In a first for the test program, the Super Heavy carried out a controlled descent, firing up three engines to slow down for splashdown amid waves of raucous cheers and applause in SpaceX's Hawthorne, California, factory as live television images showed the tail of the boosting splashing into the water.
The 160-foot-tall Starship, meanwhile, reached its planned sub-orbital trajectory as planned and then coasted around the world before falling back into the atmosphere. Live television views showed the rocket bathed in the red glow of atmospheric friction as it fell belly first back into the lower atmosphere.
During the rocket's third test flight in March, the Starship did not survive its encounter with atmospheric friction, breaking up at high altitude. This time around, the vehicle appeared rock steady as it plunged back to Earth, bathed in super-heated plasma that could be seen engulfing the belly and the rocket's steering fins.
As the descent continued, a camera showed the heat eating away a steering fin, with chunks of flaming debris ripping away.
"This is a nail-biter!" exclaimed SpaceX commentator Kate Tice.
Remarkably, data from the Starship continued flowing in and the vehicle's engines re-ignited for the planned landing burn. What orientation the ship was in when it hit the water could not be seen in views from an obviously damaged camera, but getting to that point marked a major success.
"It was incredible," said SpaceX spokesman Dan Huot. "I can't wait until the next one."
Both the Super Heavy booster and Starship are designed to be fully reusable. Once operational, SpaceX plans to fly the first stage back to the launch site where it will be captured by giant mechanical arms on its launch gantry. The Starship is designed to land at any available site, whether on Earth, the moon or even Mars.
But for the Super Heavy-Starship's initial test flights, recovery was not an option. The goal was to "simply" get both stages back to the lower atmosphere intact and under control.
"The fourth flight test turns our focus from achieving orbit to demonstrating the ability to return and reuse Starship and Super Heavy," SpaceX said on its website. "The primary objectives will be executing a landing burn and soft splashdown in the Gulf of Mexico with the Super Heavy booster, and achieving a controlled entry of Starship."
During three previous flights, two in 2023 and the most recent in March, the Super Heavy and Starship stages suffered catastrophic failures before all the test objectives could be met. But with each flight, SpaceX implemented hardware and software upgrades that resulted in dramatically improved performance.

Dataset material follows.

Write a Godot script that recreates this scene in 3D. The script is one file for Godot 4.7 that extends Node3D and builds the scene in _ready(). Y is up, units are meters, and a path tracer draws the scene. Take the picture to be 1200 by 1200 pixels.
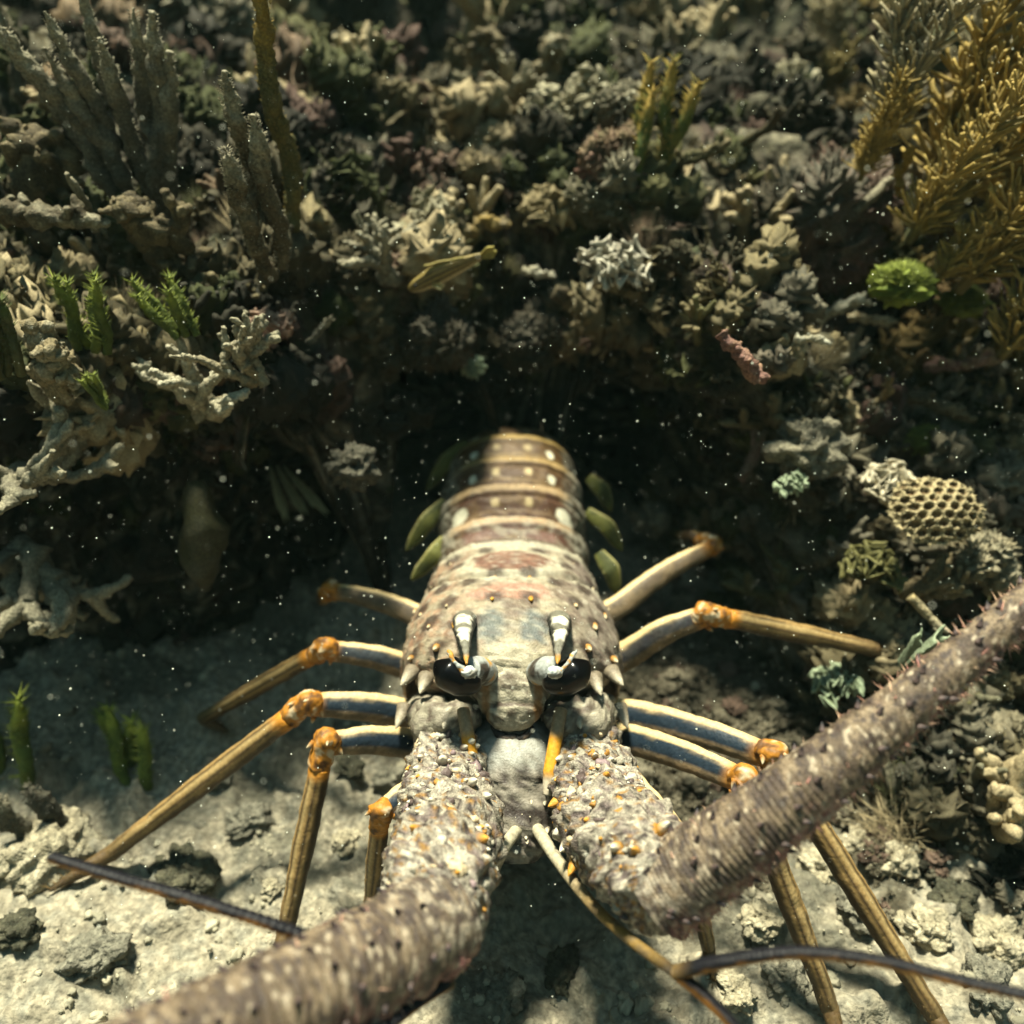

In the third test flight, the Starship upper stage made it into space, looped around the planet and began a planned descent over the Indian Ocean before breaking up in the upper atmosphere. The Super Heavy booster made it back into the lower atmosphere over the Gulf of Mexico before control was lost.
But SpaceX hailed the flight as an overall success and made more changes to improve performance during Thursday's test.
Getting the Super Heavy-Starship flying on a regular basis is critical to NASA's Artemis moon program. NASA awarded SpaceX a $2.9 billion contract in 2021 to develop a variant of the Starship upper stage to carry astronauts from lunar orbit down to the surface and back. Artemis crews will travel to and from the moon using Lockheed Martin-built Orion capsules.
To reach the moon, multiple Super Heavy tanker flights will have to be launched to robotically refuel a Starship upper stage already in low-Earth orbit. The Starship lander then will fly itself to lunar orbit to await the Artemis moonwalkers.
NASA's contract requires one unpiloted lunar landing test flight before astronauts will make an actual landing attempt. Artemis managers are targeting late 2026 for the first lunar landing with astronauts on board.
But that will depend on SpaceX launching enough Super Heavy-Starship flights to demonstrate reliability. While SpaceX's philosophy is to fly frequently, learn from mistakes and fly again, NASA will require a long string of successful flights before the agency will deem it safe to put astronauts aboard.